Diberlakukannya juga seperangkat hukuman pidana yang keras, hal ini bertujuan untuk menimbulkan efek jera bagi pelaku dan pencegah bagi calon pelaku. Sistem sanksi (berupa ta'zir) bertindak sebagai penebus dosa (al-jawabir), sehingga mendorong para pelakunya untuk bertobat dan menyerahkan diri. Hal inilah yang tidak dimiliki oleh sistem yang diterapkan sekarang.


Negara khilafah Islamiyah juga sangat memperhatikan kesejahteraan para pegawainya dengan cara menerapkan sistem penggajian yang layak. Rasulullah SAW bersabda:

“Siapapun yang menjadi pegawai kami hendaklah mengambil seorang istri, jika tidak memiliki pelayan, hendaklah mengambil seorang pelayan, jika tidak mempunyai tempat tinggal hendaknya mengambil rumah" (HR. Abu Dawud).
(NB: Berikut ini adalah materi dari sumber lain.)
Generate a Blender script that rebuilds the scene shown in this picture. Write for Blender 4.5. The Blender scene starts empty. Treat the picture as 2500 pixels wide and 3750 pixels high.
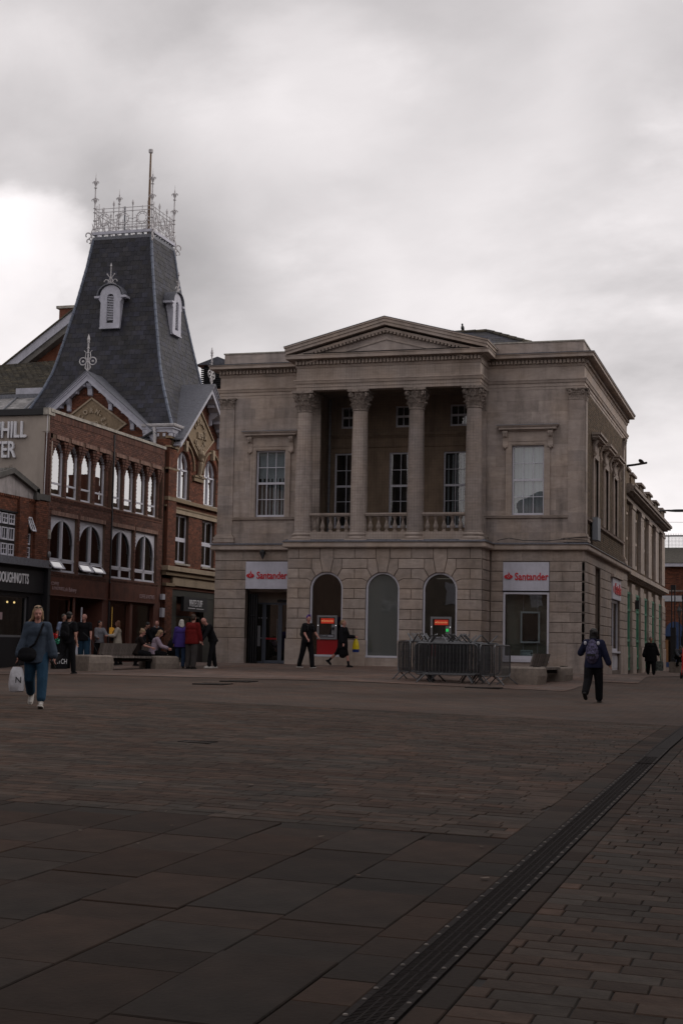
SKY_LO, SKY_HI = .50, 1.07
EXPO = 0.0
CLOUDS = [(40, 1330, 4.6, .40), (1750, 720, 10, .13), (1060, 300, 7, .16), (2420, 1550, 8, .26), (2400, 1000, 5, .12), (200, 950, 8, -.24), (850, 900, 6, -.13), (250, 450, 6, .06), (1230, 860, 6, -.12), (1600, 120, 7, -.15), (2500, 380, 6, -.16), (450, 250, 8, -.04), (1250, 1250, 7, .05)]
import bpy, bmesh, math, random
from mathutils import Vector, Matrix
random.seed(7)
S = bpy.context.scene
COL = S.collection
R = math.radians
PI = math.pi

# ------------------------------------------------------------------ camera, sky, sun, exposure
cam = bpy.data.cameras.new("camera")
cam.sensor_fit = 'VERTICAL'; cam.sensor_height = 36.0; cam.lens = 52.8
cam.clip_start = 0.1; cam.clip_end = 3000
camo = bpy.data.objects.new("camera", cam); COL.objects.link(camo)
_pt, _ro, _yw = 0.0900445, 0.0187645, 0.28872962
def _camdir(x, y, z):
    c, s = math.cos(_yw), math.sin(_yw); x, y = c*x+s*y, -s*x+c*y
    u = -math.sin(_pt)*y+math.cos(_pt)*z; fw = math.cos(_pt)*y+math.sin(_pt)*z
    c, s = math.cos(_ro), math.sin(_ro)
    return (c*x+s*u, -s*x+c*u, fw)
_c = [_camdir(1, 0, 0), _camdir(0, 1, 0), _camdir(0, 0, 1)]
camo.matrix_world = Matrix([[_c[i][0], _c[i][1], -_c[i][2], 0] for i in range(3)]+[[0, 0, 0, 1]])
S.camera = camo

world = bpy.data.worlds.new("World"); S.world = world; world.use_nodes = True
wn, wl = world.node_tree.nodes, world.node_tree.links
wn.clear()
def WN(t, **k):
    n = wn.new(t)
    for a, b in k.items(): setattr(n, a, b)
    return n
SUN_AZ, SUN_EL = R(62), R(33)          # azimuth from +Y towards +X
wout = WN('ShaderNodeOutputWorld'); wbg = WN('ShaderNodeBackground')
wl.new(wbg.outputs[0], wout.inputs[0])
sky = WN('ShaderNodeTexSky', sky_type='NISHITA', sun_disc=False, sun_elevation=SUN_EL, sun_rotation=SUN_AZ)
skys = WN('ShaderNodeMix', data_type='RGBA', blend_type='MULTIPLY'); skys.inputs[0].default_value = 1
wl.new(sky.outputs[0], skys.inputs[6]); skys.inputs[7].default_value = (.08, .08, .08, 1)
tc = WN('ShaderNodeTexCoord'); sep = WN('ShaderNodeSeparateXYZ'); wl.new(tc.outputs['Generated'], sep.inputs[0])
zz = WN('ShaderNodeMath', operation='MAXIMUM'); wl.new(sep.outputs[2], zz.inputs[0]); zz.inputs[1].default_value = 0
za = WN('ShaderNodeMath', operation='ADD'); wl.new(zz.outputs[0], za.inputs[0]); za.inputs[1].default_value = .7
dv = WN('ShaderNodeVectorMath', operation='DIVIDE'); wl.new(tc.outputs['Generated'], dv.inputs[0])
cmb = WN('ShaderNodeCombineXYZ')
for i in range(3): wl.new(za.outputs[0], cmb.inputs[i])
wl.new(cmb.outputs[0], dv.inputs[1])
n1 = WN('ShaderNodeTexNoise'); n1.inputs['Scale'].default_value = 2.1; n1.inputs['Detail'].default_value = 8
n1.inputs['Roughness'].default_value = .52; n1.inputs['Distortion'].default_value = .15
mp = WN('ShaderNodeMapping'); mp.inputs['Location'].default_value = (3.1, 1.7, .4); mp.inputs['Scale'].default_value = (1, 1.5, .6)
wl.new(dv.outputs[0], mp.inputs[0]); wl.new(mp.outputs[0], n1.inputs[0])
base = WN('ShaderNodeMapRange'); base.inputs['From Min'].default_value = .3; base.inputs['From Max'].default_value = .7
base.inputs['To Min'].default_value = SKY_LO; base.inputs['To Max'].default_value = SKY_HI
wl.new(n1.outputs[0], base.inputs[0])
n2 = WN('ShaderNodeTexNoise'); n2.inputs['Scale'].default_value = 5.5; n2.inputs['Detail'].default_value = 9; n2.inputs['Roughness'].default_value = .58; n2.inputs['Distortion'].default_value = .4
wl.new(mp.outputs[0], n2.inputs[0])
fine = WN('ShaderNodeMapRange'); fine.inputs['From Min'].default_value = .3; fine.inputs['From Max'].default_value = .7; fine.inputs['To Min'].default_value = -.07; fine.inputs['To Max'].default_value = .07
wl.new(n2.outputs[0], fine.inputs[0])
a0 = WN('ShaderNodeMath', operation='ADD'); wl.new(base.outputs[0], a0.inputs[0]); wl.new(fine.outputs[0], a0.inputs[1])
acc = a0.outputs[0]
def pxdir(px, py):
    v = Vector(((px-1250)/5500, -(py-1875)/5500, 1))
    return Vector([v.x*_c[i][0]+v.y*_c[i][1]+v.z*_c[i][2] for i in range(3)]).normalized()
# cloud masses: direction of the mass, its angular radius, how much brighter or darker it is
for (px, py, rad, amp) in CLOUDS:
    d = WN('ShaderNodeVectorMath', operation='DOT_PRODUCT'); wl.new(tc.outputs['Generated'], d.inputs[0])
    d.inputs[1].default_value = pxdir(px, py)
    m = WN('ShaderNodeMapRange', interpolation_type='SMOOTHSTEP')
    m.inputs['From Min'].default_value = math.cos(R(rad)); m.inputs['From Max'].default_value = math.cos(R(rad*.12))
    m.inputs['To Min'].default_value = 0; m.inputs['To Max'].default_value = amp
    ad = WN('ShaderNodeMath', operation='ADD'); wl.new(d.outputs['Value'], m.inputs[0])
    jn = WN('ShaderNodeMath', operation='MULTIPLY_ADD'); wl.new(n1.outputs[0], jn.inputs[0]); jn.inputs[1].default_value = .040; 
    wl.new(d.outputs['Value'], jn.inputs[2])
    sb = WN('ShaderNodeMath', operation='SUBTRACT'); wl.new(jn.outputs[0], sb.inputs[0]); sb.inputs[1].default_value = .020
    wl.new(sb.outputs[0], m.inputs[0])
    wl.new(m.outputs[0], ad.inputs[0]); wl.new(acc, ad.inputs[1]); acc = ad.outputs[0]
tint = WN('ShaderNodeMix', data_type='RGBA', blend_type='MULTIPLY'); tint.inputs[0].default_value = 1
wl.new(acc, tint.inputs[6]); tint.inputs[7].default_value = (1.0, .945, .948, 1)
fin = WN('ShaderNodeMix', data_type='RGBA'); fin.inputs[0].default_value = .94
wl.new(skys.outputs[2], fin.inputs[6]); wl.new(tint.outputs[2], fin.inputs[7])
wl.new(fin.outputs[2], wbg.inputs[0]); wbg.inputs[1].default_value = 1.0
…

Dengan terpenuhinya segala kebutuhan mereka, tentunya hal ini akan cukup menekan terjadinya tindakan korupsi. Kemudian, untuk menghindari membengkaknya harta kekayaan para pegawai, sistem Islam juga melakukan penghitungan harta kekayaan. Pada masa kekhilafahan Umar Bin khatab, hal ini rutin dilakukan. Beliau selalu menghitung harta kekayaan para pegawainya seperti para Gubenur dan Amil.
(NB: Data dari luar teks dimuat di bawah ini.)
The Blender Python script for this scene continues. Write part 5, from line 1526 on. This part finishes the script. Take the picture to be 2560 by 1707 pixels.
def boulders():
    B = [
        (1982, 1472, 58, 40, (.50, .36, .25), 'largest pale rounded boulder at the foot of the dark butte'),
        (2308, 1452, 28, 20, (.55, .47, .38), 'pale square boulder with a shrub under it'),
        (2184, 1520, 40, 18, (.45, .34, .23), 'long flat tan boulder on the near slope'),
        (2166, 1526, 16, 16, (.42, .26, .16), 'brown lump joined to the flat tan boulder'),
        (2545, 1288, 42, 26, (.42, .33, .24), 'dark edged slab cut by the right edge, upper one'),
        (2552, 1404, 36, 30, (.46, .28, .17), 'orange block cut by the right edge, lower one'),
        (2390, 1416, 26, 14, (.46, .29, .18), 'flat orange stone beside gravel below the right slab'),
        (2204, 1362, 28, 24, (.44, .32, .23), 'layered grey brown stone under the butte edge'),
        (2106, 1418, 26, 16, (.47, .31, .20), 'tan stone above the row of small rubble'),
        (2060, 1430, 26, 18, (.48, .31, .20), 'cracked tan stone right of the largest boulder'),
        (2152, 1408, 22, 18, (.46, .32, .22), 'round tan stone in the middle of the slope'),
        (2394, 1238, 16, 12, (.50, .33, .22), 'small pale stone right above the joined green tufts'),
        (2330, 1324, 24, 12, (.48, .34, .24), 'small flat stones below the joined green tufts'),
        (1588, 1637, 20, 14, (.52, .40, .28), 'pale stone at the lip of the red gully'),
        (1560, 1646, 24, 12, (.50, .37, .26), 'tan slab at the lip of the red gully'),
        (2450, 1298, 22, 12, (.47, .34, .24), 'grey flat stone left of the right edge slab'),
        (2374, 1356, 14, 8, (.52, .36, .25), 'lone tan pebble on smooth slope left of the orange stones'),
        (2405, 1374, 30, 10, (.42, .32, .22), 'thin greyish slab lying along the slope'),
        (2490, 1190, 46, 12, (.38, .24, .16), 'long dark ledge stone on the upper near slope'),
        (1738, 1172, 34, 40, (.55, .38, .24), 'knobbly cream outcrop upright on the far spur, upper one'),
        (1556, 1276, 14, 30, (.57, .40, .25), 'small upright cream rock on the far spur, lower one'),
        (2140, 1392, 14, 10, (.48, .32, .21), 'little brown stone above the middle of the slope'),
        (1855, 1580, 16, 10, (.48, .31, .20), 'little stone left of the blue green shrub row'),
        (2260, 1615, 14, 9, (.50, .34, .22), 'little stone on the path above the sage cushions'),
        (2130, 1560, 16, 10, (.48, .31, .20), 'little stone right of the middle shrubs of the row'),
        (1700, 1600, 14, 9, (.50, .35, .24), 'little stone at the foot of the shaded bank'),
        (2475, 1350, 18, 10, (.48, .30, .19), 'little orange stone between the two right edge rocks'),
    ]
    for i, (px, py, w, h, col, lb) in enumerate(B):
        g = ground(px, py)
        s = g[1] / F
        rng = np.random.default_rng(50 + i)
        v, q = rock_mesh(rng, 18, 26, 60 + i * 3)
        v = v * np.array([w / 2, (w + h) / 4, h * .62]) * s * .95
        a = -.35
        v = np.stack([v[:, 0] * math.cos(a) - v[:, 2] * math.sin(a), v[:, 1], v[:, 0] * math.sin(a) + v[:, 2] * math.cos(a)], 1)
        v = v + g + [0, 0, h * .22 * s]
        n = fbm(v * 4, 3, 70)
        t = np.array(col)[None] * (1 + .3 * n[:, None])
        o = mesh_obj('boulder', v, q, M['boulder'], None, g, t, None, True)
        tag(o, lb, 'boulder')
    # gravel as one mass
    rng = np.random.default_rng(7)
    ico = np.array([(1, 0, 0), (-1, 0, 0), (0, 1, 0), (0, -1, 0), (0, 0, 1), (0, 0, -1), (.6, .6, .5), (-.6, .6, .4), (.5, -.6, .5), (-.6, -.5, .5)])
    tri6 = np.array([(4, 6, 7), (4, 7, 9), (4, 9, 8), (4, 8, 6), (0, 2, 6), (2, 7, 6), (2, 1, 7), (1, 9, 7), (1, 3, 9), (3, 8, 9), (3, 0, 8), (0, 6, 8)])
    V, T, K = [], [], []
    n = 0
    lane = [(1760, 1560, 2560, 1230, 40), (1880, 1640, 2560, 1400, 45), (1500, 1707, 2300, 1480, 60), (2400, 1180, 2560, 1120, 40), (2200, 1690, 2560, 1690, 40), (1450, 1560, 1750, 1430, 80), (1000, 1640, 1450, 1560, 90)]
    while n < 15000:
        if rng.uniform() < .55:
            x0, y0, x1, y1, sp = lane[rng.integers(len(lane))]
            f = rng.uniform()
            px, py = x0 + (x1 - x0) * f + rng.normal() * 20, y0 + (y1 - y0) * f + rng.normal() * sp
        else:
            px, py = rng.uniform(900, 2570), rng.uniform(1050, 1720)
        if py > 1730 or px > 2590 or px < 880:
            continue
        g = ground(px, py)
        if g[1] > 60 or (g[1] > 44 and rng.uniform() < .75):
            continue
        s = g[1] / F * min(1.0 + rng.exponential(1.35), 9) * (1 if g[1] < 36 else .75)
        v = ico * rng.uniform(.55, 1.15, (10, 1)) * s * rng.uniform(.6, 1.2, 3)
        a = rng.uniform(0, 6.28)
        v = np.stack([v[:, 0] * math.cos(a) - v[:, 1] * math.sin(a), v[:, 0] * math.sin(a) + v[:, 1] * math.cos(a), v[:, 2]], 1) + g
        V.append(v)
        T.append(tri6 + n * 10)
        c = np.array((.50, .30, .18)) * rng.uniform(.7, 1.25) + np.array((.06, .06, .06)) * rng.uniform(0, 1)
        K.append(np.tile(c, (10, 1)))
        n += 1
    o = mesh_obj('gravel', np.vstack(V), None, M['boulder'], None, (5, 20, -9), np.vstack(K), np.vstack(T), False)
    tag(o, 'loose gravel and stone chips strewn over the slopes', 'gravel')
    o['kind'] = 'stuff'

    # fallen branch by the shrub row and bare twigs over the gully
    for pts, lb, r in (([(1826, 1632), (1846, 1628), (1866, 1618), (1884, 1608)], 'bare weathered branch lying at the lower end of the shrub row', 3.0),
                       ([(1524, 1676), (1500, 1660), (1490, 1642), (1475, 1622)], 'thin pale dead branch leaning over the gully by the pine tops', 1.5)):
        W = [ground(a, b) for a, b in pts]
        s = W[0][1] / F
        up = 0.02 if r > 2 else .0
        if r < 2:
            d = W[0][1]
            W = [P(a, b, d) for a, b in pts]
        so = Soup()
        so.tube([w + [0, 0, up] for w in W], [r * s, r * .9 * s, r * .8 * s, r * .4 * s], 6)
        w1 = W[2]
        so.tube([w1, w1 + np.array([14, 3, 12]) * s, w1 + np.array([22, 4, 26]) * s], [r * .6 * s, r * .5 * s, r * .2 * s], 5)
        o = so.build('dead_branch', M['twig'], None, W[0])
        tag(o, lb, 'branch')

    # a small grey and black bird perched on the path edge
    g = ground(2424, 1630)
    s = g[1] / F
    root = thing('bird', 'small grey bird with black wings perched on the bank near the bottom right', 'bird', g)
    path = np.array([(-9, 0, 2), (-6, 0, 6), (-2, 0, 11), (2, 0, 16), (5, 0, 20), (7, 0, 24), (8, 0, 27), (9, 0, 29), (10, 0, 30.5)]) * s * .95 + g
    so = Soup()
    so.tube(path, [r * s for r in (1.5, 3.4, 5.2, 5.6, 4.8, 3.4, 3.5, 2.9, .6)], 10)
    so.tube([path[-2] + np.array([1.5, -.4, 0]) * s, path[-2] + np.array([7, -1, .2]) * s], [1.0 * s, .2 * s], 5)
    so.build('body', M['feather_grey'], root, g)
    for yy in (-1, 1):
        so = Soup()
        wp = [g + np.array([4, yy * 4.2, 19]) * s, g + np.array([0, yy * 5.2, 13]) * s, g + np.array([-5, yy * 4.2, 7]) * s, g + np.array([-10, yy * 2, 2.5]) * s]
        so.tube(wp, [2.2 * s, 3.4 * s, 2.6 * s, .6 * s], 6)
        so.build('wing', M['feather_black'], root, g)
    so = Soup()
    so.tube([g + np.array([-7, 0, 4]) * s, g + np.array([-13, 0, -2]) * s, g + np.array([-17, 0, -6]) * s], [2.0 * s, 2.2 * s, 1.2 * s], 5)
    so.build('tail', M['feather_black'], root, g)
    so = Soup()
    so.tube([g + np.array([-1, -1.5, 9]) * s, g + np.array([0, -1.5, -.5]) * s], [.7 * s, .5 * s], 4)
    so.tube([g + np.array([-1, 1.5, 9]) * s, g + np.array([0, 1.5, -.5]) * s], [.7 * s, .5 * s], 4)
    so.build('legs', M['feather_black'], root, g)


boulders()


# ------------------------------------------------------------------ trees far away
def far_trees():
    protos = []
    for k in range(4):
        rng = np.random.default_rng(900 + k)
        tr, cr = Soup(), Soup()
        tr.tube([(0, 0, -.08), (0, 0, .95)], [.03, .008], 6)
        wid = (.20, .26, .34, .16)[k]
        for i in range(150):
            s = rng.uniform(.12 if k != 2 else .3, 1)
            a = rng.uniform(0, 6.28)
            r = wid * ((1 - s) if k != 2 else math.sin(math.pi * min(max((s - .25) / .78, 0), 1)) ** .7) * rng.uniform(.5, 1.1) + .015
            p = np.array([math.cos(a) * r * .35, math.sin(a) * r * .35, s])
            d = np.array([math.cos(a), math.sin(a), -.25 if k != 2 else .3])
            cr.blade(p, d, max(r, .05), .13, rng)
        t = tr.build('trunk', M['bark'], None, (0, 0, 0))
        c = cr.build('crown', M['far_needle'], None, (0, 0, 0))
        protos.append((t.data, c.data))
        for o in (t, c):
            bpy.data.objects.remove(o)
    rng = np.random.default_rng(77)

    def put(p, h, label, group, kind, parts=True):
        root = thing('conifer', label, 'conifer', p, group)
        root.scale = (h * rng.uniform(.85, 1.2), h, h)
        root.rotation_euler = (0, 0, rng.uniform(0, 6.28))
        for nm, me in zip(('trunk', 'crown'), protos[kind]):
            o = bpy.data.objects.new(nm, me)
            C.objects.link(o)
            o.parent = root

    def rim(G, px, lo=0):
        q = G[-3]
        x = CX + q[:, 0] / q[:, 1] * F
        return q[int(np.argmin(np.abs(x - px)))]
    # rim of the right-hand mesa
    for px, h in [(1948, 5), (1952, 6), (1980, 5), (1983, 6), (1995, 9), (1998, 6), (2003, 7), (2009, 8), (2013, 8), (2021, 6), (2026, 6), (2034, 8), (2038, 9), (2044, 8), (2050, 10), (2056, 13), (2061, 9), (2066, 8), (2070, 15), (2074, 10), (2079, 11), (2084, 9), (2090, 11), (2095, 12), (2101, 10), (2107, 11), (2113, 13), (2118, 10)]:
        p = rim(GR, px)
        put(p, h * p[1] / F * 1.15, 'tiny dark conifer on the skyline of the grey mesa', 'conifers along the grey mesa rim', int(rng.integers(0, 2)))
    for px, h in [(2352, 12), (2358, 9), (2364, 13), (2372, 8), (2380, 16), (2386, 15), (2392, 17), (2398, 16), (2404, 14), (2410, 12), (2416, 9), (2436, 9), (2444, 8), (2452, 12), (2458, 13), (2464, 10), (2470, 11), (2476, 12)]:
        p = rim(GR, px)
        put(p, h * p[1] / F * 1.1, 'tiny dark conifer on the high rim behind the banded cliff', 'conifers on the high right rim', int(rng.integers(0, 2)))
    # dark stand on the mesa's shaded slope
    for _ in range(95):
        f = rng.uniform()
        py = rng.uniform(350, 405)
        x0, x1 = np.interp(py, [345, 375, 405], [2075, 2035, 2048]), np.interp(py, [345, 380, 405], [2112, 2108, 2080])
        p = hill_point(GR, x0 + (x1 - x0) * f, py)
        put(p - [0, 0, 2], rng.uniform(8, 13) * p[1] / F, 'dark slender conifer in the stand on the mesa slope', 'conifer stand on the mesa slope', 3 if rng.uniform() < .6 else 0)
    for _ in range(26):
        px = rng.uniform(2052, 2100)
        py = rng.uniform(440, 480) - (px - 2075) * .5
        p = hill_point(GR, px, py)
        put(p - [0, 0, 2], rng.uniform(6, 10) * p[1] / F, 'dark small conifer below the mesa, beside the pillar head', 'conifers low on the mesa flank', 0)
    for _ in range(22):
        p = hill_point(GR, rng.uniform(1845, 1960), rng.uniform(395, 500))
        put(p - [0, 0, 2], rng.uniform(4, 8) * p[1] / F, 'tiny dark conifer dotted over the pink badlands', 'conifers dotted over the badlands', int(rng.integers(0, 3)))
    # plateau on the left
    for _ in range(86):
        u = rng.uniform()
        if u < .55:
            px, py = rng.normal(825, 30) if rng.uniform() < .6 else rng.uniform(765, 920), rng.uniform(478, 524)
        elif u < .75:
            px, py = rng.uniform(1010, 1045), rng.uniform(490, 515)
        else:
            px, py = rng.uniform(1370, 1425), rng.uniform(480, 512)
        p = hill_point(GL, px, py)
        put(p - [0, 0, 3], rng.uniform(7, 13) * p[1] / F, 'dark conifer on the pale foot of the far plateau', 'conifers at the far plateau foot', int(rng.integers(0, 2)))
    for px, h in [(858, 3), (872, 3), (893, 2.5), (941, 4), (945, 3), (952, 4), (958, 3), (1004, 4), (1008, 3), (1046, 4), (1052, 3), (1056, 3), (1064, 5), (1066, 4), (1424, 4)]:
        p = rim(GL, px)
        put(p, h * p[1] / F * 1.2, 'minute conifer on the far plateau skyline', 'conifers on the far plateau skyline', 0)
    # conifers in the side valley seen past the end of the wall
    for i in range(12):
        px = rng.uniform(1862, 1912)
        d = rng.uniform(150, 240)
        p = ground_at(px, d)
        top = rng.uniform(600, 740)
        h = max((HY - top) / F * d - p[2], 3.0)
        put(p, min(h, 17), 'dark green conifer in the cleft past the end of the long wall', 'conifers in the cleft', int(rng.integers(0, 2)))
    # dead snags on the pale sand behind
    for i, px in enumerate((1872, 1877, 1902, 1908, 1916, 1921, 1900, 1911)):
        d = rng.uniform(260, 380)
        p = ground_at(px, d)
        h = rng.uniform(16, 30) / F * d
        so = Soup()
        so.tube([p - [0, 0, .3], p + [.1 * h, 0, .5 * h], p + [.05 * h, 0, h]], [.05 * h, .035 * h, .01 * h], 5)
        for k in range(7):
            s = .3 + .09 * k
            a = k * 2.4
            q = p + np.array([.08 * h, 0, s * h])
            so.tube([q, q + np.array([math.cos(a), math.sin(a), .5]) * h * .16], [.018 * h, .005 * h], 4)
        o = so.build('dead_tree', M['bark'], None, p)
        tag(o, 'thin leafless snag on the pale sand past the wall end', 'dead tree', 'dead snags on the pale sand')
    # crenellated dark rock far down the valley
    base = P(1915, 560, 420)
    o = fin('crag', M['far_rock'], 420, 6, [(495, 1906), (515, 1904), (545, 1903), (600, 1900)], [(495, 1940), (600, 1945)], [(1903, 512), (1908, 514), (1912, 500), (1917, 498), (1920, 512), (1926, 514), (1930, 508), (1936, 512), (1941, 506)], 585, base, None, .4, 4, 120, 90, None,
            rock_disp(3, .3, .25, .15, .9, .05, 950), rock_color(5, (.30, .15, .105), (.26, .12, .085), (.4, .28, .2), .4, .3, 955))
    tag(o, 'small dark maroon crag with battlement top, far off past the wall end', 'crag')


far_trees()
Sedangkan dalam upayanya untuk menghindari terjadinya kasus suap dengan berbagai modusnya, sistem Islam melarang pejabat Negara atau pegawai untuk menerima hadiah. Bisa kita lihat, pada masa sekarang ini banyak diantara pejabat/pegawai, ketika mereka melaporkan harta kekayaanya, kemudian banyak ditemukan harta yang tidak wajar, mereka menggunakan dalih mendapatkan hibah. Kasus seperti ini tidak akan terjadi dalam sistem Islam. Rasulullah SAW bersabda:

“Siapa saja yang kami (Negara) beri tugas untuk melakukan suatu pekerjaan dan kepadanya telah kami beri rezeki (upah/gaji), maka apa yang diambil olehnya selain (upah/gaji) itu adalah kecurangan" (HR. Abu Dawud).


Dalam Islam, status pejabat maupun pegawai adalah ajir (pekerja), sedangkan majikannya (Musta’jir) adalah Negara yang di wakili oleh khalifah atau kepala Negara maupun penguasa selain khalifah, seperti Gubenur serta orang-orang yang di beri otoritas oleh mereka. Hak-hak dan kewajiban diantara Ajir dan Musta’jir diatur dengan akad Ijarah. Pendapatan yang di terima Ajir diluar gaji, salah satunya adalah yang berupa hadiah adalah perolehan yang diharamkan.


Pilar lain dalam upaya pencegahan korupsi dalam Islam adalah dengan keteladanan pemimpin. Bisa di ambil contoh, khalifah Umar Bin abdul aziz pernah memberikan teladan yang sangat baik sekali bagi kita ketika beliau menutup hidungnya saat membagi-bagikan minyak wangi karena khawatir akan mencium sesuatu yang bukan haknya. Belaiu juga pernah mematikan fasilitas lampu di ruang kerjanya pada saat menerima anaknya. Hal ini dilakukan karena pertemuan itu tidak ada sangkut pautnya dengan urusan Negara. Tampaknya hal ini bertolak belakang dengan apa yang terjadi di negri ini, ketika rakyatnya banyak yang lagi kesusahan, mereka malah enjoy dengan mobil mewah terbarunya, serta fasilitas-fasilitas yang lain. Itulah strategi Islam dalam pemberantasan korupsi. Karena itu, bersegeralah Indonesia untuk menerapkan Islam secara kaffah, menuju Indonesia yang lebih baik dan bermartabat.